The RI may then need to consider alternative ways to securing funding, for example by securing a cash facility, to be paid back in periods when expected cash flow is positive again. Such a cash facility, or bridge funding, can be achieved by contracting a loan from a funding bank (e.g., EIB, ESIF, EFSI, etc)


If the amounts are significant, it is likely that the management of the RI may find itself at that point of time at a challenging position:

The lending bank would be concerned with ‘bankability’, that is: taking into account financial, economic, legal and political considerations, the bank would like to be assured that the RI must have the means and the duty to repay the loan. The bank will look at the RI's business plan and examine in particular issues such as: cash flow, future revenues (if any), commercial activity, assets (including IPR), possible guarantees and the organisation’s liability regime.
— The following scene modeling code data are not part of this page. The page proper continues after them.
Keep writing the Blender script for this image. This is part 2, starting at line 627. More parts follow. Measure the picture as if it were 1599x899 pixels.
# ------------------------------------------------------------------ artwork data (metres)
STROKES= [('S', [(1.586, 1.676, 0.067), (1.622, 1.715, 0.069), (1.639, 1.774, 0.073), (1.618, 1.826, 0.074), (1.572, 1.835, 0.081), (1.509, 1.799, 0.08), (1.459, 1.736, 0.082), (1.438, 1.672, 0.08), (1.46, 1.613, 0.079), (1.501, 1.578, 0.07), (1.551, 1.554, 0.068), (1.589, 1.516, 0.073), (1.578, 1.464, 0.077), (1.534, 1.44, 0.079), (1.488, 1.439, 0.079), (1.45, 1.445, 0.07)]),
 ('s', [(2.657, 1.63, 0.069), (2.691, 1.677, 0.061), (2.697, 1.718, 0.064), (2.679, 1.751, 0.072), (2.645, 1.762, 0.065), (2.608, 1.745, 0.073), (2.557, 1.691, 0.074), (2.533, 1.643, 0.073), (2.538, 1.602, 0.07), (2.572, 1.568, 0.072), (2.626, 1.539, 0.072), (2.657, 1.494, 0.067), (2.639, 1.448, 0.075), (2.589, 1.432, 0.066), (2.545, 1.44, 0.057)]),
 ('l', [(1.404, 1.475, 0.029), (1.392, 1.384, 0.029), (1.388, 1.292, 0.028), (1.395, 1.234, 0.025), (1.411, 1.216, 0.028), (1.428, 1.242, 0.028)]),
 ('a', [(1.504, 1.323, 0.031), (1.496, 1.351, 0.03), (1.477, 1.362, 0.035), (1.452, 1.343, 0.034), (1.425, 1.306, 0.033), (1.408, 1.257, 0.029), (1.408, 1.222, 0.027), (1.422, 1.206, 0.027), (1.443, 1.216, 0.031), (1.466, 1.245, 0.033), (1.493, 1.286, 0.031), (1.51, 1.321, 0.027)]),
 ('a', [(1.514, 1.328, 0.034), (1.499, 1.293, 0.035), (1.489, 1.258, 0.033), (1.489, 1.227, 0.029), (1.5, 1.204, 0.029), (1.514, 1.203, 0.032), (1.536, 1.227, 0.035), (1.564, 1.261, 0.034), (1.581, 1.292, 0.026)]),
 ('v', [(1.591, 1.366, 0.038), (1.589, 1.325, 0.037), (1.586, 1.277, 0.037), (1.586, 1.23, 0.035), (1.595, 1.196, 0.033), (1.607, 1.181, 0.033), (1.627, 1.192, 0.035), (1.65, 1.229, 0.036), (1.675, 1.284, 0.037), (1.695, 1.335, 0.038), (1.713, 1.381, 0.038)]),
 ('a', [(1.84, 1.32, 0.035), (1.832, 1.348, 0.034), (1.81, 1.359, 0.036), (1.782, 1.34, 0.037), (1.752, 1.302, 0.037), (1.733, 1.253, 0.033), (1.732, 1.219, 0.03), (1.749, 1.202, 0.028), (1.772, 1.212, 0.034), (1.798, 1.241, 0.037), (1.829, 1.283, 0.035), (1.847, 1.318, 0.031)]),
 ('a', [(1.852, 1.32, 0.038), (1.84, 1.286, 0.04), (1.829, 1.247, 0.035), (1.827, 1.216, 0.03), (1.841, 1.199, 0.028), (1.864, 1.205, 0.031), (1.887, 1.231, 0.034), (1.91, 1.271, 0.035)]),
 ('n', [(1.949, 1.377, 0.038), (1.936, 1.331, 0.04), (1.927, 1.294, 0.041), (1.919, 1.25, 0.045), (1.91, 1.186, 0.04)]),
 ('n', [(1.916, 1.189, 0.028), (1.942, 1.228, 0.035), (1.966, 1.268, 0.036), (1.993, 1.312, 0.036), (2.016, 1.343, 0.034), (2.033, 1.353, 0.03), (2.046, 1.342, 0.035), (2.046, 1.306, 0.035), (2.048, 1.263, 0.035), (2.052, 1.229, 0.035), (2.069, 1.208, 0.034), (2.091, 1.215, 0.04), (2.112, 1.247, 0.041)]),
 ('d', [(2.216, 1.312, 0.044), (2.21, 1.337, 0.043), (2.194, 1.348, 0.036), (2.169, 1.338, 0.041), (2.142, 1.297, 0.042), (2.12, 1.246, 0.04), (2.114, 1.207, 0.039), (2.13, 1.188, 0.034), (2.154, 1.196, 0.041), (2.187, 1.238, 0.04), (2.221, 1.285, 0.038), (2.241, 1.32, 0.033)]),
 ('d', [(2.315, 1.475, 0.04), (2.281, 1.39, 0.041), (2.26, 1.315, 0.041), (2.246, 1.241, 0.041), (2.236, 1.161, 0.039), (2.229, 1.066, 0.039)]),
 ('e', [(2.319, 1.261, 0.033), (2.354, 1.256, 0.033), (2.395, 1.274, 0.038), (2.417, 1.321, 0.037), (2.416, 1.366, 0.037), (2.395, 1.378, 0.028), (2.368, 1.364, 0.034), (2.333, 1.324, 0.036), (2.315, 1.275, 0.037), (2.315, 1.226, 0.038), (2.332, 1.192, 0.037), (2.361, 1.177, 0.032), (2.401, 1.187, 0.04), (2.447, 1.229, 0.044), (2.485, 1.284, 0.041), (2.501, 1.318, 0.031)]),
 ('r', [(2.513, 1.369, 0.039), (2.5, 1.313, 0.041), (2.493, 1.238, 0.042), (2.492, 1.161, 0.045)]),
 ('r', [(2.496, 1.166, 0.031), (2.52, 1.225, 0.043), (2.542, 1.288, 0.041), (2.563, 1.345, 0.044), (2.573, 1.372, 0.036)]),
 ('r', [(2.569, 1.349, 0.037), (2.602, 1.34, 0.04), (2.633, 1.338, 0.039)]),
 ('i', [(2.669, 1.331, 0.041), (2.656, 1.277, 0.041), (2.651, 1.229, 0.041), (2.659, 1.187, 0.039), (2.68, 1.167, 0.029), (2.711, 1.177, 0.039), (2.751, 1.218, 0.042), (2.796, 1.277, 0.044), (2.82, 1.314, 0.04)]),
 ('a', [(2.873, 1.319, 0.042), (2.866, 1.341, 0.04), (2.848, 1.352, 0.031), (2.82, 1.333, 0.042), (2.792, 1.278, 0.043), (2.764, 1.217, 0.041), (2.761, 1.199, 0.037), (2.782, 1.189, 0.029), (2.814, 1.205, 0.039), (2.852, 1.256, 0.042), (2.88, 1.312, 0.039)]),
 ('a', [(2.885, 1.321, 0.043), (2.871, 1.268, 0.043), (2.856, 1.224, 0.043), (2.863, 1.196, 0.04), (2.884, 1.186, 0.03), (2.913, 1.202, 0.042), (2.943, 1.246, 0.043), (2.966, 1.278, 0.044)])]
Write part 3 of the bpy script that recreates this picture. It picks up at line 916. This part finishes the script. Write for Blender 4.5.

The bank would require sufficient comfort from the borrower for proper servicing of the loan (capital, interest and other potential charges).


The stakeholders of the RI, i.e., the member countries represented at the Council/Assembly, would be concerned about their authority to permit the RI to contract a loan of a significant amount and about their government’s (as well as their personal) liability in relation to servicing such a loan.


The bank would seek maximum security, hence increased liability or specific guarantees while the members will look at minimising their liability and potential exposure. The RI governing documents, such as the Convention, Statutes, Financial Rules, will be looked at by both the lending bank and Council members, seeking support or comfort to their interests. It is likely that the RI itself will be requested by the bank and by the Council to provide additional guidance on the interpretation of governing documents as well.


When the amount of the loan is large, the stake will be high and so does the challenge to the RI’s management team. Finding the path forward will require strong leadership skills combined with a degree of creativity and a good team of advisors.